Were Isaak in the band, you could picture Tarnation as the perfect chamber-orchestra-in-residence at the House of Usher, one of Edgar Allan Poe’s most famous, most claustrophobic creations—a moldering mansion where live the neurasthenic Roderick Usher and his expiring sister, Madeline, the last of their line. While Madeline goes about dying, Roderick plays guitar and composes ballads, paeans to dashed hopes and cursed dreams. “An excited and highly distempered ideality threw a sulphureous lustre over all,” wrote Poe.
It isn’t clear what’s wrong with Madeline, but Roderick is plainly too exquisite to live: “He suffered much from a morbid acuteness of the senses; the most insipid food was alone endurable; he could wear only garments of certain texture; the odors of all flowers were oppressive… and there were but peculiar sounds, and these from stringed instruments, which did not inspire him with horror.” His own music is just as imprisoned: “It was, perhaps, the narrow limits to which he thus confined himself on the guitar which gave birth, in great measure, to the fantastic character of his performances.”
That’s Isaak’s guitar, too, and Frazer’s singing. She’s drifting up and down the same corridor again and again, no end to the forgotten lovers’ crimes her footsteps coax out of the floorboards; Isaak makes heart-stopping solos out of a technique that’s not far from tuning-up. At its best, this music feels as if it’s about to vanish.
There’s no melodrama. Isaak buys and sells the stuff, but not on Forever Blue. “Changed Your Mind,” “Things Go Wrong,” “Somebody’s Crying,” “Graduation Day,” and “Shadows in a Mirror” are so delicate, yet so unstable. It’s as if the singer’s afraid he’s about to lose his sense of loss—the deepest feeling he’s ever had, the one thing that, suddenly, makes life worth holding on to. The feeling can be contagious. Listening to the way every note in “Changed Your Mind” seems locked in a hesitation, you can begin to worry for the sound; to worry that the least mistake will ruin it, strip away the illusion of the sublime the sound is making, and destroy your ability to respond.
There’s a song called “Big O Motel” on Tarnation’s record, but any song on Gentle Creatures or Forever Blue could unfold inside this place.

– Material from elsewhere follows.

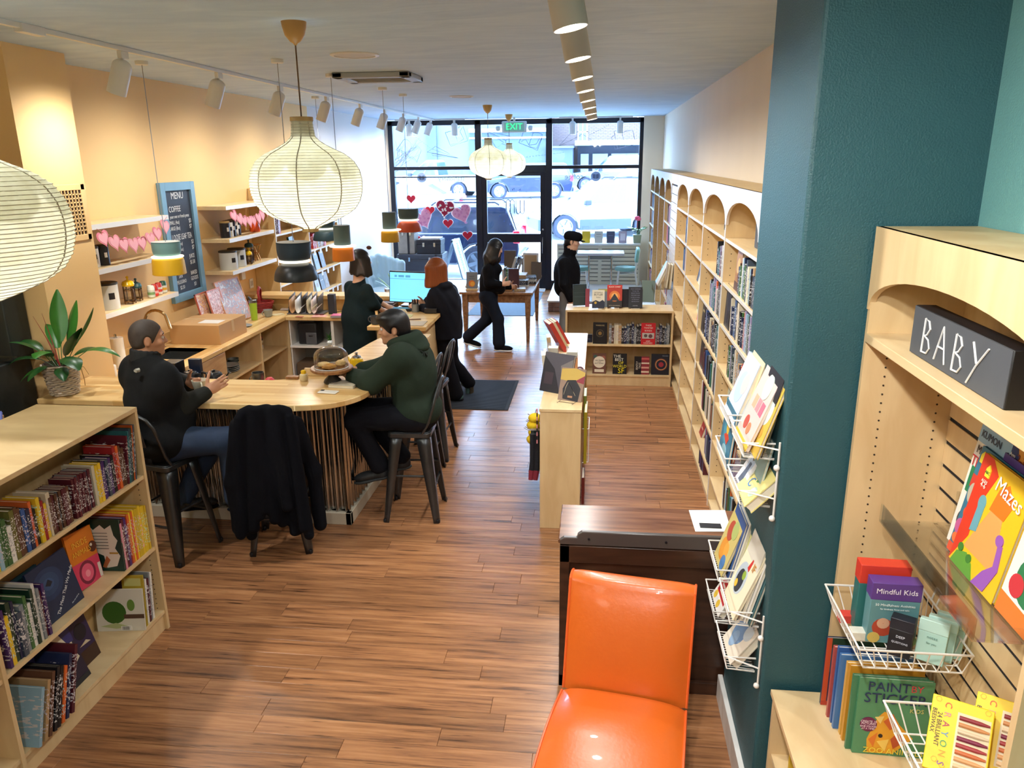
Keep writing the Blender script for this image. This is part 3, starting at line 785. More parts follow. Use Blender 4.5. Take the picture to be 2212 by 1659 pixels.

It’s a low-rent version of Heartbreak Hotel, named for the original desk clerk, who, indeed, dressed all in black: the Big O himself, Roy Orbison, dead since 1988. As Frazer sings the song, anything can happen in this dump, and anything will be indistinguishable from nothingness. She floats her lines out in front of herself, as if contemplating the first before she lets a second follow: “By the Big O Motel/There’s a drive-through bar/They’ll make you a daiquiri/In a mason jar/The man at the window/With the receding hairline/Looks away from me but says/'Same place, same time.'”
Frazer goes for the morbidity that was always at the heart of Orbison’s greatest music—the last chorus of “Crying,” where self-pity becomes oceanic, triumphant, more than love or hate could ever be—while Orbison has always been Isaak’s muse. He and Frazer sing and play, now, like the O’s orphans—obscured by the shadow he left behind, but able to think through what he simply had to do. In Frazer’s “Halfway to Madness,” all the words are buried, and the melody seems to be unraveling. You listen hard, to keep the sweetness of the melody intact, and a few words might make themselves felt: “I listen to a voice of reason/While I sleep/It tells me to question/All the promises that I keep.” The violence that lies just outside of those lines—outside of the restraint both Isaak and Frazer insist on—could be unlimited. As with the instrumental breaks in “Shadows in a Mirror” and “Changed Your Mind,” the music on Gentle Creatures is usually so slowed that anything resembling a progressive beat can be a shock: What’s this for?
What it’s for, it seems, is the release of a rhythm, but also the release of emotions that must be hidden even as they’re expressed. “The Hand” is Tarnation’s most unsettling piece, echoing “Ghost Riders in the Sky,” driven by a cowboy-surf guitar, opening with the cathedral-organ sound of Frazer’s optigan. The instruments deliver pure pleasure. But Frazer ignores them, even her own, singing at her own speed, dropping words off of their lines, rushing others. The figure who emerges is distracted, someone who doesn’t walk streets but who’s blown down them by winds of disdain. These hard lines come fast, strong but afraid of the sound of their own voice: “When I felt the hand upon me/I thought I’d shaken all that I could feel/I don’t need someone to tell me/That none of it was real.”
It’s too bad Roderick Usher laid his living sister in her tomb, only to see her rise up days later and bring them both to a simultaneous orgasm of death. They’d make a great opening act for Frazer and Isaak’s fated double bill—at the end, they all harmonize on “Changed Your Mind,” Usher and Isaak trade guitar solos, and everyone comes back to life. But that’s not the direction Frazer and Isaak take on Forever Blue and Gentle Creatures; that’s not how these records end.
Originally published in Interview Magazine, May 1996
Very good piece. Thanks for this. I had never even heard of Tarnation. They definitely have the sepulchral quality in common with Chris Isaak. The Poe connection was dead on. They remind me a little of Fairport Convention and X, and the novel "The Auctioneer" by Jane Samson. Chris Isaak is fascinating because he seem to exist on an alternate universe where it's perpetually 1962 and Elvis hasn't returned from the army-- just disappeared in Germany, and the Beatles don't even exist. Unlike most neo-rockabilly performers he 's very unironic and just plays rockabilly in 1996 as if it's the most natural thing in the world. "Somebody's Crying" is excellent--I feel a bit of Buddy Holly in that one.
Just noticed the "Ushering" in....nice! Can't believe I missed that at first. I am getting old.